Generally used only in the terms of naval warfare, the main battery is the primary weapon around which a ship was designed. "Battery" is in itself a common term in the military science of artillery. For example, the United States Navy battleship USS Washington had a main battery of nine 16-inch (410 mm) guns arranged in three turrets, two forward and one aft. The secondary battery was 5-inch dual purpose guns, meaning they could be fired against other ships or used as an anti-aircraft weapon. The term also refers to smaller ships, like heavy or light cruisers.

Cut-away illustration of the 16 inch gun turret on Iowa class battleships that formed the primary battery.
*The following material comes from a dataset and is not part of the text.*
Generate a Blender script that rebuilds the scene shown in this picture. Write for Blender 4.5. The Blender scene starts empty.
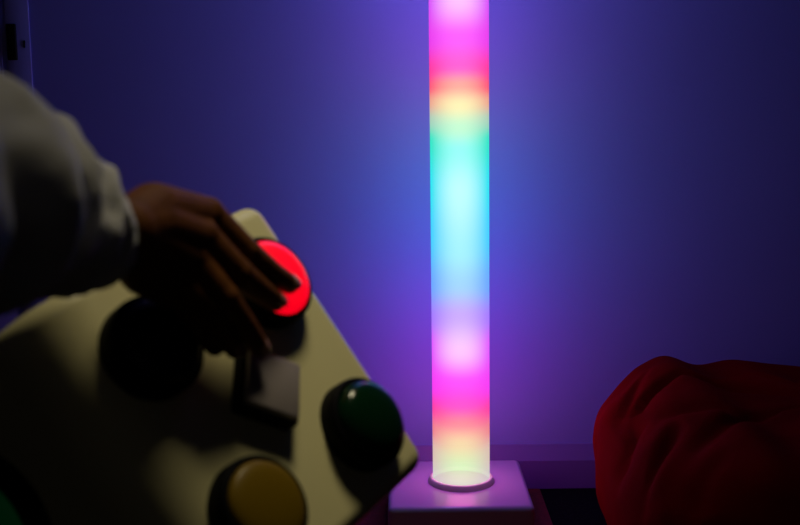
import bpy, bmesh, math, random
from mathutils import Vector, Matrix, noise
random.seed(4)
PI = math.pi
sc = bpy.context.scene
C = sc.collection
F = 800 * 50 / 36.0
CAMZ, PITCH = 0.742, math.radians(8)
CM = Matrix.Translation((0, 0, CAMZ)) @ Matrix.Rotation(PI / 2 - PITCH, 4, 'X') @ Matrix.Rotation(math.radians(-.75), 4, 'Z')

# ------------------------------------------------------------------ materials
def mat(name, col=(.5, .5, .5), rough=.6, metal=0, emit=None, estr=0, sheen=0, coat=0, spec=None, noise_amt=0, noise_scale=20, bump=0, bscale=60):
    m = bpy.data.materials.new(name); m.use_nodes = True
    nt = m.node_tree; b = nt.nodes['Principled BSDF']
    b.inputs['Base Color'].default_value = (*col, 1)
    b.inputs['Roughness'].default_value = rough
    b.inputs['Metallic'].default_value = metal
    if spec is not None: b.inputs['Specular IOR Level'].default_value = spec
    if sheen: b.inputs['Sheen Weight'].default_value = sheen
    if coat: b.inputs['Coat Weight'].default_value = coat; b.inputs['Coat Roughness'].default_value = .12
    if emit:
        b.inputs['Emission Color'].default_value = (*emit, 1); b.inputs['Emission Strength'].default_value = estr
    tc = nt.nodes.new('ShaderNodeTexCoord')
    if noise_amt:
        n = nt.nodes.new('ShaderNodeTexNoise'); n.inputs['Scale'].default_value = noise_scale; n.inputs['Detail'].default_value = 4
        r = nt.nodes.new('ShaderNodeValToRGB')
        r.color_ramp.elements[0].position = .3; r.color_ramp.elements[1].position = .7
        r.color_ramp.elements[0].color = (*[c * (1 - noise_amt) for c in col], 1)
        r.color_ramp.elements[1].color = (*[min(1, c * (1 + noise_amt)) for c in col], 1)
        nt.links.new(tc.outputs['Object'], n.inputs['Vector']); nt.links.new(n.outputs['Fac'], r.inputs['Fac'])
        nt.links.new(r.outputs['Color'], b.inputs['Base Color'])
    if bump:
        n2 = nt.nodes.new('ShaderNodeTexNoise'); n2.inputs['Scale'].default_value = bscale; n2.inputs['Detail'].default_value = 5
        bp = nt.nodes.new('ShaderNodeBump'); bp.inputs['Strength'].default_value = bump; bp.inputs['Distance'].default_value = .002
        nt.links.new(tc.outputs['Object'], n2.inputs['Vector']); nt.links.new(n2.outputs['Fac'], bp.inputs['Height'])
        nt.links.new(bp.outputs['Normal'], b.inputs['Normal'])
    return m

M = dict(
    wall=mat('painted_wall', (.30, .28, .90), .55, noise_amt=.03, noise_scale=3, bump=.15, bscale=90),
    wood=mat('painted_wood', (.21, .12, .46), .4, bump=.1, bscale=40),
    frame=mat('door_frame_paint', (.34, .33, .86), .4, bump=.1, bscale=40),
    floor=mat('dark_carpet', (.007, .007, .009), .95, spec=0, noise_amt=.4, noise_scale=150, bump=.6, bscale=300),
    rug=mat('red_rug_wool', (.16, .006, .006), .95, noise_amt=.3, noise_scale=120, bump=.8, bscale=260),
    metal=mat('black_metal', (.01, .01, .012), .4, metal=.6),
    shell=mat('cream_plastic', (.74, .68, .38), .42, noise_amt=.03, noise_scale=8, bump=.08, bscale=120),
    black=mat('black_plastic', (.003, .003, .004), .6, spec=.04),
    green=mat('green_translucent_plastic', (.002, .020, .007), .16, spec=.22),
    green_added_glow=mat('green_plastic_added_glow', (.002, .03, .008), .3, emit=(.02, 1, .25), estr=.006),  # unlit cap: faint glow added so it reads green in the shade
    dark=mat('dark_low_bounce', (.05, .05, .055), .9),  # unseen walls and ceiling, darkened to cut the blue bounce
    yellow=mat('yellow_translucent_plastic', (.15, .09, .001), .4, spec=.15),
    blue=mat('blue_translucent_plastic', (.002, .002, .012), .4, spec=.3),
    white=mat('white_switch_plastic', (.30, .26, .27), .35),
    skin=mat('brown_skin', (.12, .038, .006), .65, spec=.12, noise_amt=.15, noise_scale=60, bump=.35, bscale=220),
    nail=mat('fingernail', (.36, .17, .10), .3),
    cloth=mat('white_cotton', (.58, .57, .58), .9, sheen=.2, bump=.4, bscale=400),
    bag=mat('red_beanbag_fabric', (.22, .001, .001), .9, spec=.03, noise_amt=.12, noise_scale=12, bump=.3, bscale=160),
    bagtrim=mat('dark_red_piping', (.28, .004, .004), .7),
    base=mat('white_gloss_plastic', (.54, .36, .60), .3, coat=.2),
    inner_disc=mat('grey_plastic', (.22, .20, .20), .8, spec=0),
    collar=mat('taupe_collar_plastic', (.72, .62, .62), .5),
)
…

Often, ships had a primary battery for offensive purposes, and a secondary and sometimes even a tertiary battery for self-defense. An example of this was the German battleship Bismarck, which carried a primary battery of eight 15 inch (380mm) guns, along with a secondary battery of twelve 5.9 inch (150mm) guns for defense against destroyers and torpedo boats, as well as a tertiary battery of various anti-aircraft guns ranging in caliber from 4.1 inch (105mm) to 20mm guns. Many later ships during World War II used dual-purpose guns to combine the secondary battery and the heavier guns of the tertiary batteries, in order to simplify the design.

Newer vessels are designed with anti-ship missiles, replacing heavy naval artillery designs. An excellent example would be the Soviet/Russian Kirov class rocket cruisers. In the 1980s the four battleships of the United States Iowa class were fitted with Tomahawk and Harpoon missiles, their 16-inch guns were still retained.